Attendu que par l'effet du cumul des deux peines ci-dessus visées le maximum légal de la peine d'emprisonnement sanctionnant l'infraction d'escroquerie et de tentative d'escroquerie n'est pas atteint ;

Que la demande présentée par V. est dès lors une demande de confusion facultative :

Attendu que les mauvais renseignements recueillis sur le condamné et l'absence de tout gage de réinsertion s'opposent à ce qu'il soit fait droit au principe de la confusion qu'il sollicite et dont il devra en conséquence être débouté ;

Attendu sur l'action civile, que les premiers juges ont réalisé du préjudice subi par la victime une exacte appréciation ;

Que le jugement sera également confirmé dans ses dispositions civiles :

Dispositif🔗

PAR CES MOTIFS,

La Cour d'appel de la Principauté de Monaco, statuant contradictoirement conformément aux dispositions de l'article 377 du Code de procédure pénale,

Reçoit V. en son appel principal et le Ministère public en son appel incident,

Confirme le jugement prononcé par le tribunal correctionnel le 12 avril 2011 en toutes ses dispositions.

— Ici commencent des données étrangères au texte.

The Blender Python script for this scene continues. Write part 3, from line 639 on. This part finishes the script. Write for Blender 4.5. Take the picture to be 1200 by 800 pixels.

Déboute V. de sa demande de confusion de peines.

Condamne V. aux frais du présent arrêt.

Composition🔗

M. FORÊT-DODELIN cons. ff pres, MM. PERRIQUET et CAMINADE cons.

M. DUBES prem. subst. proc. gén. Mme ZANCHI gref en chef adjt.

Mes MICHEL et LICARI av déf.

Note🔗

Cet arrêt confirme en toutes ses dispositions le jugement du Tribunal correctionnel du 12 avril 2011 et déboute le prévenu de sa demande de confusion de peine.